**Excerpt from a dataset:**
________

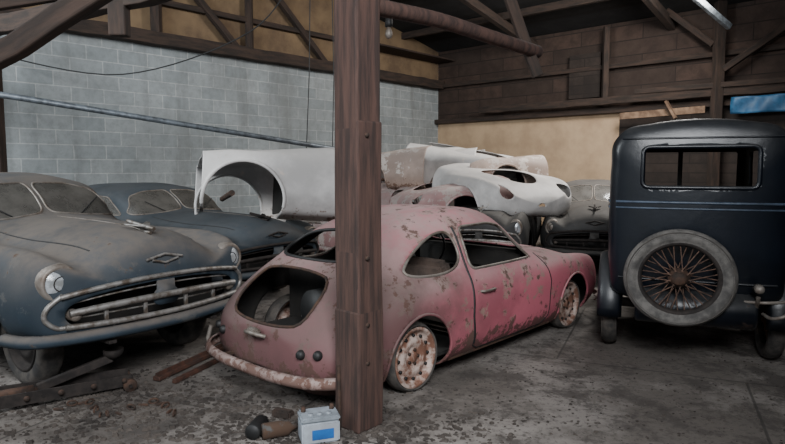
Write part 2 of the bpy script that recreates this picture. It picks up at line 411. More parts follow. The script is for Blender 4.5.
    for nm, x0, sx in (('rear_bumper', -.87, -1), ('front_bumper', 3.06, 1)):
        path = [(x0 - sx * .42, .80), (x0 - sx * .22, .74), (x0 - sx * .07, .58), (x0, .3), (x0 + sx * .01, 0), (x0, -.3), (x0 - sx * .07, -.58), (x0 - sx * .22, -.74), (x0 - sx * .42, -.80)]
        pp = catmull([(a, b, 0) for a, b in path], 6); vs = []; fs = []
        pr = [(-.012, -.028), (.008, -.02), (.018, 0), (.008, .02), (-.012, .028)]
        for i, p in enumerate(pp):
            t = (pp[min(i + 1, len(pp) - 1)] - pp[max(i - 1, 0)]).normalized(); nn = Vector((-t.y, t.x, 0))
            if nn.x * sx < 0 and abs(nn.x) > .1: nn = -nn
            elif abs(nn.x) <= .1 and nn.y * p.y < 0: nn = -nn
            for a, c in pr: vs.append(p + nn * a + Vector((0, 0, .30 + c)))
        for i in range(len(pp) - 1):
            for j in range(4): fs.append((i * 5 + j, i * 5 + j + 1, i * 5 + j + 6, i * 5 + j + 5))
        bo = meshobj(nm, vs, fs, paintm if not detail else M_bump, root); md = bo.modifiers.new('s', 'SOLIDIFY'); md.thickness = .012
        for yy in (-.33, .33):
            if sx > 0: tube('bumper_guard', [(x0 + sx * .03, yy, .24), (x0 + sx * .045, yy, .31), (x0 + sx * .03, yy, .39)], .018, M_chromed, root)
            beam('bumper_iron', (x0 - sx * .25, yy, .30), (x0, yy, .30), .03, .02, M_rust, root, 0)
        if sx < 0: tube('bumper_end_post', [(x0 + .14, .70, .26), (x0 + .13, .71, .33), (x0 + .15, .69, .42)], .016, M_chromed, root)
    box('floor_pan', (2.2, 1.3, .03), (1.0, 0, .22), M_dark, root)
    box('rear_bulkhead', (.04, 1.2, .5), (.0, 0, .48), M_dark, root)
    for y in (-.33, .33):
        box('seat_cushion', (.5, .5, .16), (.90, y, .36), M_seat, root, bev=.05)
        box('seat_back', (.14, .48, .52), (.60, y, .62), M_seat, root, (0, -.22, 0), bev=.05)
    box('dashboard', (.12, 1.25, .2), (1.60, 0, .76), M_dark, root, bev=.03)
    tube('steering_wheel', [(1.38 + .06 * math.sin(a), .34 + .19 * math.cos(a), .82 + .17 * math.sin(a)) for a in np.linspace(0, 2 * math.pi, 25)[:-1]], .011, M_black, root, True)
    if wheels:
        R, zc = (.235, .305) if flat else (.30, .30)
        for tag, x, y, s in (('rear_right', 0, -.68, -1), ('rear_left', 0, .68, 1), ('front_right', 2.19, -.68, -1), ('front_left', 2.19, .68, 1)):
            wheel(root, tag, (x, y, zc), s, R, .13, .195, holes=12)
    return root, bvh
M_bump = paint('bumper_paint', (.30, .21, .185), (.42, .33, .30), .5, (.10, .045, .03), .53, (.28, .22, .20), .6, .5)

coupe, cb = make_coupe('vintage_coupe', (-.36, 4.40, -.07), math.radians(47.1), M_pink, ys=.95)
make_coupe('vintage_coupe', (-.5, 9.6), math.radians(47), M_rose, False, flat=False)

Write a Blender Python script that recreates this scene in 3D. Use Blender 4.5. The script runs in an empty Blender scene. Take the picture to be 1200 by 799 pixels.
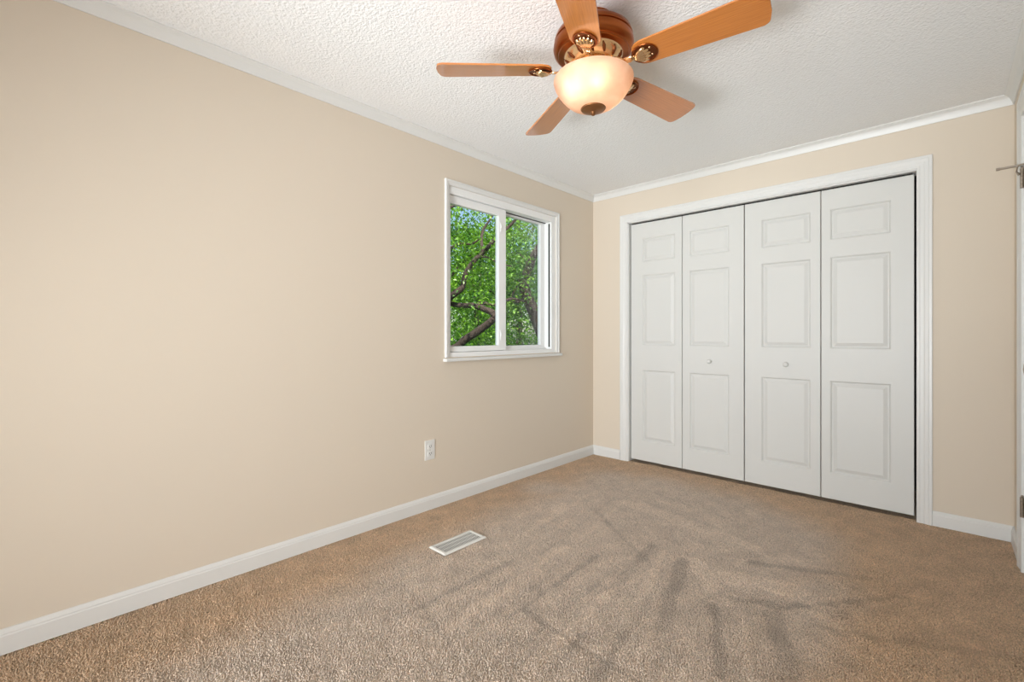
import bpy, bmesh, math, random
import numpy as np
from mathutils import Vector, Matrix

C = bpy.context.scene.collection
S = bpy.context.scene
R = math.radians

# ------------------------------------------------------------------ camera, light, exposure
cam_d = bpy.data.cameras.new('camera')
cam = bpy.data.objects.new('camera', cam_d)
C.objects.link(cam)
cam.location = (0, 0, 1.07)
cam.rotation_euler = (R(90), 0, R(43.35))
cam_d.sensor_width = 36
cam_d.lens = 36 * 539.19 / 1200
cam_d.shift_y = -7.7 / 1200
cam_d.clip_start = 0.02
S.camera = cam

S.view_settings.view_transform = 'Standard'
S.view_settings.look = 'None'
S.view_settings.gamma = 1
S.view_settings.use_curve_mapping = False
S.view_settings.exposure = -0.08

SKY_STRENGTH = 0.22
SUN_POWER = 8.0
FILL_POWER = 8.0
LOW_POWER = 26.0
BOUNCE_POWER = 19.0
SIDE_POWER = 7.0
BULB_POWER = 17.0

world = bpy.data.worlds.new('sky')
S.world = world
world.use_nodes = True
wn = world.node_tree
wn.nodes.clear()
wo = wn.nodes.new('ShaderNodeOutputWorld')
wb = wn.nodes.new('ShaderNodeBackground')
ws = wn.nodes.new('ShaderNodeTexSky')
ws.sky_type = 'NISHITA'
ws.sun_disc = False
ws.sun_elevation = R(52)
ws.sun_rotation = R(120)
wb.inputs['Strength'].default_value = SKY_STRENGTH
wn.links.new(ws.outputs[0], wb.inputs[0])
wn.links.new(wb.outputs[0], wo.inputs[0])


def light(name, kind, loc, target, power, color=(1, 1, 1), size=None):
    d = bpy.data.lights.new(name, kind)
    o = bpy.data.objects.new(name, d)
    C.objects.link(o)
    o.location = loc
    v = Vector(target) - Vector(loc)
    o.rotation_euler = v.to_track_quat('-Z', 'Y').to_euler()
    d.energy = power
    d.color = color
    if kind == 'AREA':
        d.shape = 'RECTANGLE'
        d.size, d.size_y = size
    return o


sun = light('sun', 'SUN', (4, -2, 8), (-2, 2, 0), SUN_POWER, (1.0, 0.96, 0.88))
sun.data.angle = R(1.5)
# unseen fill lights added at the far end of the room behind the camera, in place of flash: two aimed down the room, one bounced off the ceiling
LC = (0.925, 0.972, 1.0)
a_ = light('fill_light', 'AREA', (-0.35, -2.35, 1.45), (-1.35, 3.2, 1.3), FILL_POWER, LC, (1.1, 1.2))
a_.data.spread = R(75)
a_ = light('fill_light_low', 'AREA', (-0.35, -2.30, 0.72), (-1.5, 2.5, 0.3), LOW_POWER, LC, (1.1, 1.2))
a_.data.spread = R(80)
a_ = light('fill_bounce', 'AREA', (-0.9, -1.7, 0.25), (-1.0, 1.6, 2.3), BOUNCE_POWER, LC, (1.8, 0.8))
a_.data.spread = R(60)
a_ = light('fill_light_side', 'AREA', (-0.05, -2.2, 1.2), (-2.3, 2.2, 0.9), SIDE_POWER, LC, (0.5, 1.6))
a_.data.spread = R(60)

# ------------------------------------------------------------------ room dimensions
L, D, RX, HC, RY = 2.304, 3.501, 0.256, 2.305, -2.55      # left wall x=-L, back wall y=D, right wall x=RX, ceiling, rear wall


# ------------------------------------------------------------------ helpers
def srgb(r, g, b):
    def f(c):
        c /= 255
        return c / 12.92 if c <= 0.04045 else ((c + 0.055) / 1.055) ** 2.4
    return (f(r), f(g), f(b), 1)


def mat(name, color, rough=0.5, metal=0.0, spec=None, coat=None):
    m = bpy.data.materials.new(name)
    m.use_nodes = True
    b = m.node_tree.nodes['Principled BSDF']
    b.inputs['Base Color'].default_value = color
    b.inputs['Roughness'].default_value = rough
    b.inputs['Metallic'].default_value = metal
    if spec is not None:
        b.inputs['Specular IOR Level'].default_value = spec
    if coat:
        b.inputs['Coat Weight'].default_value = coat[0]
        b.inputs['Coat Roughness'].default_value = coat[1]
    return m


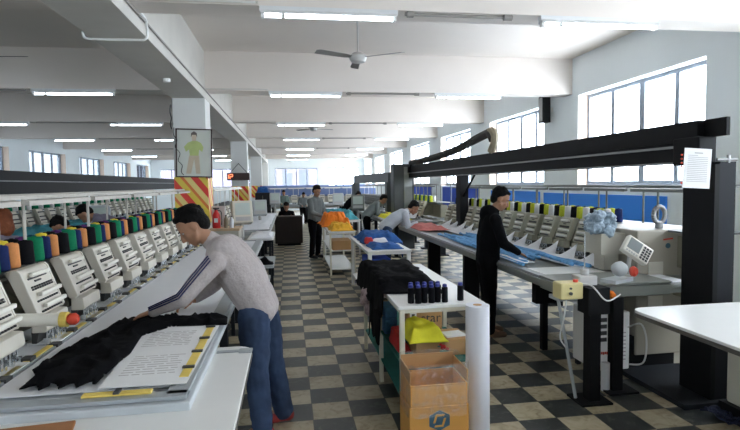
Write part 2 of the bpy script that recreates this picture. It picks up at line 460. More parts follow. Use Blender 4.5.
# neighbouring building seen through the back windows
bd = thing('neighbouring_building', 'pale mauve building seen through the windows of the far back wall', 'building', (0, 52, 0))
bm = NB(); box(bm, -14, 2.9, 0, 6, -1, 4.5); obj('wall', bm, 'outside_wall', bd)
for x in (-3.2, -1.6, -.1, 1.5):
    bm = NB(); box(bm, x-.45, x+.45, -.04, .02, 1.5, 3.2); obj('window', bm, 'outside_glass', bd)

# ---------------------------------------------------------------- lights and portals
def portal(x, y, z, sx, sz, rot):
    l = bpy.data.lights.new('window_portal', 'AREA'); l.shape = 'RECTANGLE'; l.size = sx; l.size_y = sz
    o = bpy.data.objects.new('window_portal', l); COL.objects.link(o); o.location = (x, y, z); o.rotation_euler = rot
    l.cycles.is_portal = True
for a, b in SPR: portal(XR+.35, (a+b)/2, 2.47, 1.61, b-a, (0, R(90), 0))
for a, b in SPL: portal(XL-.35, (a+b)/2, 2.3, 1.71, b-a, (0, R(-90), 0))
for a, b in BW: portal((a+b)/2, Y1+.33, 2.29, b-a, 1.26, (R(-90), 0, 0))
for a, b in FW: portal((a+b)/2, Y0-.33, 2.1, b-a, 2.2, (R(90), 0, 0))
w = bpy.data.worlds.new('overcast_sky'); sc.world = w; w.use_nodes = True
bg = w.node_tree.nodes['Background']; bg.inputs['Color'].default_value = (.90, .96, 1.0, 1); bg.inputs['Strength'].default_value = 10.0

def tube_fixture():
    t = thing('fluorescent_light', 'x', 'ceiling light')
    bm = NB(); box(bm, -.63, .63, -.03, .03, .02, .065); prism(bm, [(-.05, .0), (.05, .0), (.03, .03), (-.03, .03)], -.62, .62, 'X'); obj('housing', bm, 'fixture', t)
    bm = NB(); rod(bm, (-.6, -.005, -.016), (.6, -.005, -.016), .015, n=12); obj('tube', bm, 'tube', t, smooth=True)
    for s in (-1, 1):
        bm = NB(); box(bm, s*.6-.015, s*.6+.015, -.03, .022, -.036, .02); obj('lamp_holder', bm, 'white_metal', t)
    bm = NB(); rod(bm, (-.42, -.03, -.035), (-.42, -.03, -.002), .018, n=10); obj('starter', bm, 'white_metal', t)
    return t
FX = tube_fixture(); fused = False
lat = {1: [(.41, 'R1'), (3.1, 'R2')], 2: [(.33, 'R1'), (3.25, 'R2'), (-3.4, 'L1'), (-6.9, 'L2')]}
rows = {'R1': 'in the row right of the girder', 'R2': 'in the row nearer the right wall', 'L1': 'in the first row left of the girder', 'L2': 'in the row nearer the left wall'}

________

**To do:** Please return, exactly as they appear, the lines starting at the one that contains "math.radians(47.1), M_pink, ys=.95)" and ending at the one that contains "M_rose, False, flat=False)".

**Result for this exercise:**
coupe, cb = make_coupe('vintage_coupe', (-.36, 4.40, -.07), math.radians(47.1), M_pink, ys=.95)
make_coupe('vintage_coupe', (-.5, 9.6), math.radians(47), M_rose, False, flat=False)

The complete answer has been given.